If only would we read history, we would not only fathom the Qatar crisis well but also be able to predict it. No wonder that understanding the present and knowing the future requires the knowledge of history. Saudi Arabia, UAE, Bahrain, and Egypt ended diplomatic ties with Qatar. The four Arab states cite Qatar’s support for terrorism as their reason. Interestingly, the Muslim Brotherhood was in the list mentioned as a terror organisation supported by Qatar. What followed was Qatar denouncing the move and claiming that it was not doing what it was being accused of.
The story of the Muslim Brotherhood needs a little historic perspective here. The west, mainly the US and the UK after the Word War II, saw the expansion of communism as a threat not to individual liberties, free speech, free press or something similar. They saw it as a threat to their business interests, which is a code name for selfishly exploiting the resources of other nations.
To fight communism led by the Soviet Union, the West saw radical Islam as the only counter force. US president Eisenhower had called King Saud ‘the great gookety gook of the Muslim world’. The aim of the West was to remove the Nasserite nationalist agenda and replace it with pro-western radical Islam. Radical Islam was provided immense support, both overt and covert. The Muslim Brotherhood was one of the chief recipients of this support. A symbiotic relationship between the west led by the US and the UK and the House of Saud was unleashed.
Saudis supported forces loyal to a deposed imam in Yemen against the forces supported by Egypt’s Nasser resulting in a civil war that lead to over 200 thousand deaths in Yemen. Under Faisal, Saudi Arabia began to bankroll the Islamic centre of Geneva, which was established by Said Ramadan in 1961 and which acted as the international headquarters of the Muslim Brotherhood and a meeting place for the Islamists across the world. King Faisal also supported the Brotherhood for various assassination attempts aimed at Nasser.
The Saudis started asserting their leadership role in the Middle East using Wahhabi Islam in the early 1960s
All these efforts were supported by the UK. In 1965, Whitehall defended the Sultan of Oman, which was probably the most repressive regime in the Post War Middle East. Wearing glasses and talking to anyone for more than fifteen minutes was forbidden.
The Saudis started asserting their leadership role in the Middle East using Wahhabi Islam in the early 1960s. The world witnessed an extreme and desperate expression of such an assertion during the Afghan war of the 1980s. While it is true that the Saudis and the Iranians are at loggerheads over the throne of the Middle East, there is however, more to the issue than meets the eye. The two were not enemies for as long as there was a dictatorship in Iran. Saudi Arabia is incompatible with democracy in the Middle East.
In 2012, the Muslim Brotherhood won the election in Egypt.
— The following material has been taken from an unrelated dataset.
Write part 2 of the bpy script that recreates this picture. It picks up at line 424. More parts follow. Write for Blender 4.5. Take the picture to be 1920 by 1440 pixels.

Muhammad Morsi became the president. A year later, he was removed by General Sisi in a coup, which the US refuses to call so because of a law that forbids US aid to countries where military coup happens. The Saudis supported the coup and even provided Egypt a $ 12bn aid along with UAE and Kuwait. After the coup, King Abdullah praised the Egyptian army for saving Egypt “from a dark tunnel”. The House of Saud views democracy as a dark tunnel.
Before the end of the Cold War, it was the Nasserite Pan Arabism or nationalism that was viewed as a threat to the throne of the House of Saud. The west and the Saudis were afraid of nationalism sweeping across the Arab world. Today, democracy has replaced nationalism. Democracy is the new threat. In the wake of the Arab Spring, democracy was sweeping across the Arab world. The west and the Saudis again teamed up to neutralise the enemy. I must argue, this is a grimmer picture than when nationalism was the threat.
In both the cases, the symbiotic relationship works to achieve two objectives: for the Saudis, the continued hold over power and the ability to buy pretty women and vehicles made with gold. For the West, the Brotherhood was Washington’s and London’s shock troops. Their ‘nuisance value’ was important to the continued access and exploitation of oil. It’s the money stupid!
More importantly, in Qatar crisis the most conspicuous element is the hypocrisy that’s on full display. Saudi Arabia has a deep history of collusion with the Brotherhood as illustrated above. Limited space only allows me to dig a few stories from the Orwellian memory hole. The Saudi mindset is that of an emperor who lectures and punishes pirates for the same crime the emperor himself committed, well, on a larger scale.